* begin Record extracts *

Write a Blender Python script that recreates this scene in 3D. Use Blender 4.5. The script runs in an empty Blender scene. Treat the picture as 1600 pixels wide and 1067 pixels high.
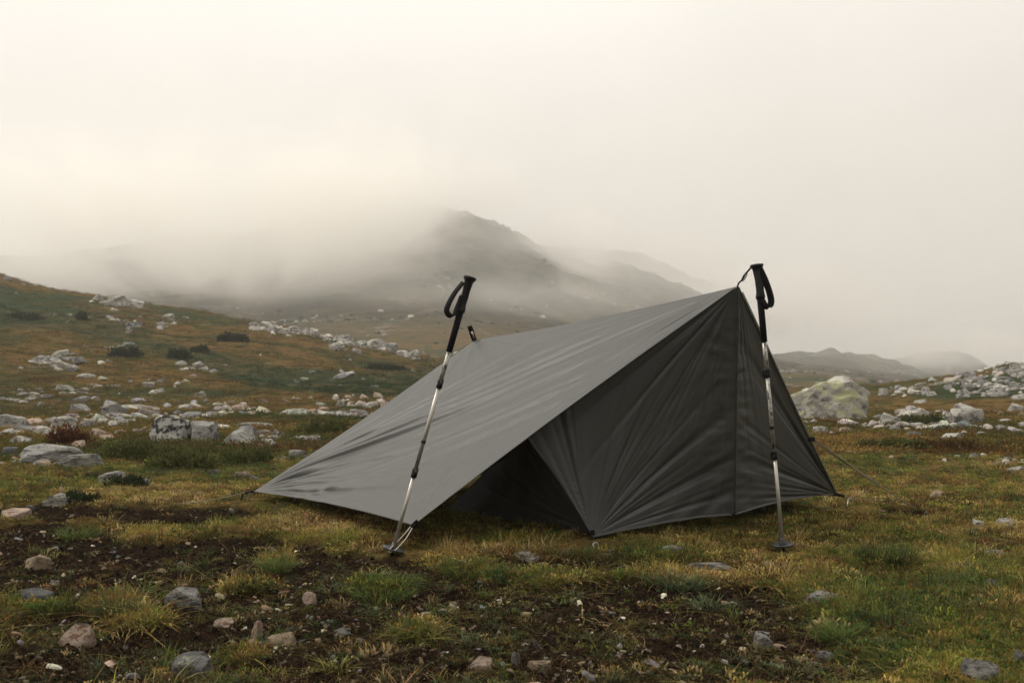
import bpy, math, random
import numpy as np
from mathutils import Vector, Matrix

R = math.radians
SC = bpy.context.scene
COL = SC.collection
rng = np.random.default_rng(7)
random.seed(7)
PI = math.pi

# ------------------------------------------------------------------ camera
H = 0.72          # eye height above the meadow
F = 1555.0        # focal length in px of a 1600 px wide frame
HOR = 600.0       # horizon row
cam_d = bpy.data.cameras.new('camera')
cam = bpy.data.objects.new('camera', cam_d)
COL.objects.link(cam)
cam.location = (0, 0, H)
cam.rotation_euler = (R(90), 0, 0)
cam_d.sensor_width = 36
cam_d.lens = 36 * F / 1600
cam_d.shift_y = (HOR - 533.5) / 1600
cam_d.clip_start = 0.05
cam_d.clip_end = 5000
cam_d.dof.use_dof = True
cam_d.dof.focus_distance = 4.35
cam_d.dof.aperture_fstop = 7.0
SC.camera = cam

# ------------------------------------------------------------------ sky, sun, exposure
w = bpy.data.worlds.new('World')
SC.world = w
w.use_nodes = True
nt = w.node_tree
nt.nodes.clear()
out = nt.nodes.new('ShaderNodeOutputWorld')
bg = nt.nodes.new('ShaderNodeBackground')
SUN_EL, SUN_AZ = 48, -72          # azimuth from +Y, negative to the left
sky = nt.nodes.new('ShaderNodeTexSky')
sky.sky_type = 'NISHITA'
sky.sun_disc = False
sky.sun_elevation = R(SUN_EL)
sky.sun_rotation = R(SUN_AZ)
sky.dust_density = 4
geo = nt.nodes.new('ShaderNodeTexCoord')
# overcast layer: cream cloud, brighter round the hidden sun, soft mottling
dot = nt.nodes.new('ShaderNodeVectorMath'); dot.operation = 'DOT_PRODUCT'
sd = Vector((math.sin(R(-34)) * math.cos(R(24)), math.cos(R(-34)) * math.cos(R(24)), math.sin(R(24))))
dot.inputs[1].default_value = sd
mr = nt.nodes.new('ShaderNodeMapRange'); mr.interpolation_type = 'SMOOTHERSTEP'
mr.inputs[1].default_value = 0.55; mr.inputs[2].default_value = 1.0
mr.inputs[3].default_value = 0.0; mr.inputs[4].default_value = 1.0
noi = nt.nodes.new('ShaderNodeTexNoise'); noi.inputs['Scale'].default_value = 1.6
noi.inputs['Detail'].default_value = 5; noi.inputs['Roughness'].default_value = 0.5
mr2 = nt.nodes.new('ShaderNodeMapRange')
mr2.inputs[1].default_value = 0.3; mr2.inputs[2].default_value = 0.7
mr2.inputs[3].default_value = 0.90; mr2.inputs[4].default_value = 1.08
ovc = nt.nodes.new('ShaderNodeMix'); ovc.data_type = 'RGBA'
ovc.inputs[6].default_value = (6.35, 6.0, 5.45, 1)
ovc.inputs[7].default_value = (6.9, 6.55, 5.95, 1)
mul = nt.nodes.new('ShaderNodeVectorMath'); mul.operation = 'SCALE'
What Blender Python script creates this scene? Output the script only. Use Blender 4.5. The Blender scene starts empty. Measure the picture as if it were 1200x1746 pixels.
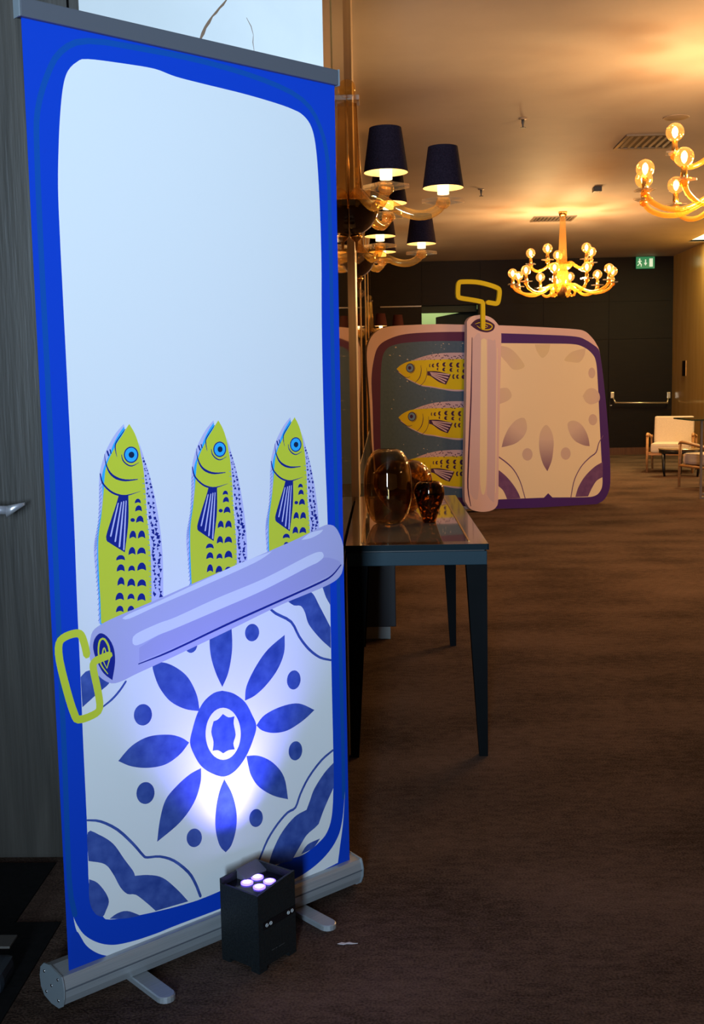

* end Record extracts *

## The problem
In the copy, include all records verbatim but no images.

## The output
Write a Blender Python script that recreates this scene in 3D. Use Blender 4.5. The script runs in an empty Blender scene. Treat the picture as 1600 pixels wide and 1067 pixels high.
import bpy, math, random
import numpy as np
from mathutils import Vector, Matrix

R = math.radians
SC = bpy.context.scene
COL = SC.collection
rng = np.random.default_rng(7)
random.seed(7)
PI = math.pi

# ------------------------------------------------------------------ camera
H = 0.72          # eye height above the meadow
F = 1555.0        # focal length in px of a 1600 px wide frame
HOR = 600.0       # horizon row
cam_d = bpy.data.cameras.new('camera')
cam = bpy.data.objects.new('camera', cam_d)
COL.objects.link(cam)
cam.location = (0, 0, H)
cam.rotation_euler = (R(90), 0, 0)
cam_d.sensor_width = 36
cam_d.lens = 36 * F / 1600
cam_d.shift_y = (HOR - 533.5) / 1600
cam_d.clip_start = 0.05
cam_d.clip_end = 5000
cam_d.dof.use_dof = True
cam_d.dof.focus_distance = 4.35
cam_d.dof.aperture_fstop = 7.0
SC.camera = cam

# ------------------------------------------------------------------ sky, sun, exposure
w = bpy.data.worlds.new('World')
SC.world = w
w.use_nodes = True
nt = w.node_tree
nt.nodes.clear()
out = nt.nodes.new('ShaderNodeOutputWorld')
bg = nt.nodes.new('ShaderNodeBackground')
SUN_EL, SUN_AZ = 48, -72          # azimuth from +Y, negative to the left
sky = nt.nodes.new('ShaderNodeTexSky')
sky.sky_type = 'NISHITA'
sky.sun_disc = False
sky.sun_elevation = R(SUN_EL)
sky.sun_rotation = R(SUN_AZ)
sky.dust_density = 4
geo = nt.nodes.new('ShaderNodeTexCoord')
# overcast layer: cream cloud, brighter round the hidden sun, soft mottling
dot = nt.nodes.new('ShaderNodeVectorMath'); dot.operation = 'DOT_PRODUCT'
sd = Vector((math.sin(R(-34)) * math.cos(R(24)), math.cos(R(-34)) * math.cos(R(24)), math.sin(R(24))))
dot.inputs[1].default_value = sd
mr = nt.nodes.new('ShaderNodeMapRange'); mr.interpolation_type = 'SMOOTHERSTEP'
mr.inputs[1].default_value = 0.55; mr.inputs[2].default_value = 1.0
mr.inputs[3].default_value = 0.0; mr.inputs[4].default_value = 1.0
noi = nt.nodes.new('ShaderNodeTexNoise'); noi.inputs['Scale'].default_value = 1.6
noi.inputs['Detail'].default_value = 5; noi.inputs['Roughness'].default_value = 0.5
mr2 = nt.nodes.new('ShaderNodeMapRange')
mr2.inputs[1].default_value = 0.3; mr2.inputs[2].default_value = 0.7
mr2.inputs[3].default_value = 0.90; mr2.inputs[4].default_value = 1.08
ovc = nt.nodes.new('ShaderNodeMix'); ovc.data_type = 'RGBA'
ovc.inputs[6].default_value = (6.35, 6.0, 5.45, 1)
ovc.inputs[7].default_value = (6.9, 6.55, 5.95, 1)
mul = nt.nodes.new('ShaderNodeVectorMath'); mul.operation = 'SCALE'
What Blender Python script creates this scene? Output the script only. Use Blender 4.5. The Blender scene starts empty. Measure the picture as if it were 1200x1746 pixels.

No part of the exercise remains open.